Neal Morse wraz ze swoim dream-teamem wraca z nowym albumem studyjnym. Pierwszym „zwykłym” od czasów debiutu, po dwóch pękatych epickich concept-albumach, choć równie przeładowanym, bo trwającym grubo ponad półtorej godziny. Jeśli ktoś łudziłby się, że w zasięgu artystycznych ambicji kwintetu The Neal Morse Band była jakaś wolta, redukcja środków czy cokolwiek, co zwyczajnie można by nazwać odmianą, to zespół po raz kolejny wyprowadzi go z błędu – wystarczy zerknąć już na… tytuł otwierającego płytę na grania, by wiedzieć, co może się święcić – „Do It All Again”… Pozostaje pytanie – czy nadal chcemy tego słuchać?
Przyznam, że w moim przypadku jako odbiorcy konsekwencja Morse’a, zwłaszcza w tym „zespołowym” zestawieniu personalnym, nie uwiera, więc przeciwnie. I choć te z razu na raz bardzo solidne i udane twory równie dobrze można by zastąpić odsłuchem tego, co już otrzymywaliśmy wcześniej, to jednak muzyka ta cechuje się swoistym magnetyzmem, dzięki któremu „Innocence & Danger”, wzorem swoich poprzedniczek, potrafi szybko pozbawić pierwotnych obiekcji związanych z wałkowaniem wciąż tych samych, utartych schematów kompozycyjno-melodycznych. Co więcej, odbiór całości ułatwia fakt, że tym razem nie mamy do czynienia z dwugodzinną epopeją, w której gęsto wprowadzane lejtmotywy, parafrazy potrafiły nużyć. Album idzie swoim nurtem, z góry określonym, z wyselekcjonowanymi dwiema częściami.

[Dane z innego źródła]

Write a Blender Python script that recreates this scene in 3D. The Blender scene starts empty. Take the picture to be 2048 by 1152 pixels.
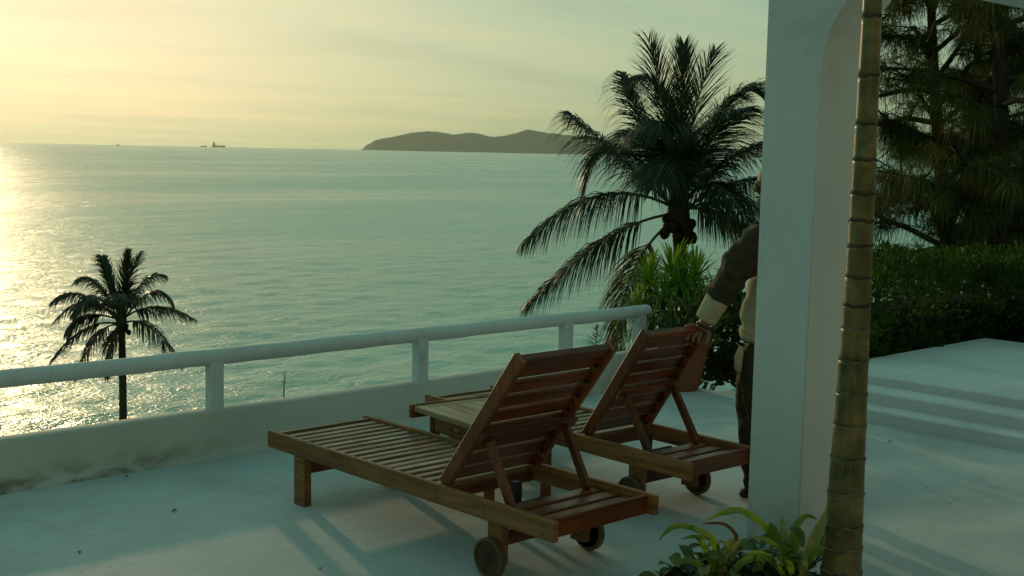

Pierwszy krążek to nagrania krótsze, świetnie przebojowe, w których skrzy się od beatlesowskiego słońca, i rzeklibyśmy – tradycyjnie, od całej palety wpływów klasyków. Ba, nawet i znalazło się miejsce na progrockowy cover słynnego hymnu „Bridge Over Troubled Water” Simona i Garfunkela, niestety, w moim przekonaniu najbladziej wypadający na krążku, być może nazbyt pokombinowany. Da się wyczuć pewien spadek poziomu następujący z tokiem repertuaru pierwszej części, choć można to traktować ni mniej ni więcej, jak swoistą ciszę przed burzą; przed samym gęstym, które zespół zachował na krążek numer dwa.
W przypadku zespołów takich, jak The Neal Morse Band wydaje się, że pozbawienie planów płytowych założeń koncepcyjnych i nadanie albumowi „tradycyjnej” formy jest jednoznaczne z „koniecznością” zaproponowania w programie czegoś dłuższego. Muzycy, którzy pod względem form kompozycyjnych nigdy nie należeli do minimalistów, i tym razem wykorzystali przestrzeń tak artystyczną, jak i nagraniową, żeby dać upust wypadkowej swoich bujnych progrockowych wyobraźni. Tak zatem druga płyta w zestawie składa się jedynie z dwóch utworów. Dwudziestominutowy „Not Afraid, Pt 2” to suita przywołująca tym razem dość wyraźnie eksponowane wpływy Procol Harum. Następujący po niej „Beyond The Years” to manifestacja symfonicznego potencjału, tradycyjnych epickich aspiracji zamkniętych w półgodzinnej progresywnej perpetuum mobile. Pomysły sprawdzone, pomysły znajome, pomysły wielokrotnie wykorzystane…
No właśnie, powraca wciąż pytanie, czy faktycznie nadal chcemy tego słuchać? U Morse’a, jak to u Morse’a - nic nie jest nowością i sam ten fakt – również nowością nie jest, wszak o hermetyczności artystycznych poczynań przekonał on odbiorców już lata temu i konsekwentnie pozostaje wierny swoim założeniom, bez względu na to, jaki zespół ma u swojego boku. A, że muzyka, którą raczy z godną podziwu regularnością wciąż brzmi zawodowo, a przede wszystkim tradycyjnie obsypuje masą pięknych melodii, co ważne, o niezwykle pozytywnym zabarwieniu, to nie mam wątpliwości, że z każdą nową propozycją znajdzie całe mnóstwo odbiorców, którzy wciąż będą chcieli tego słuchać.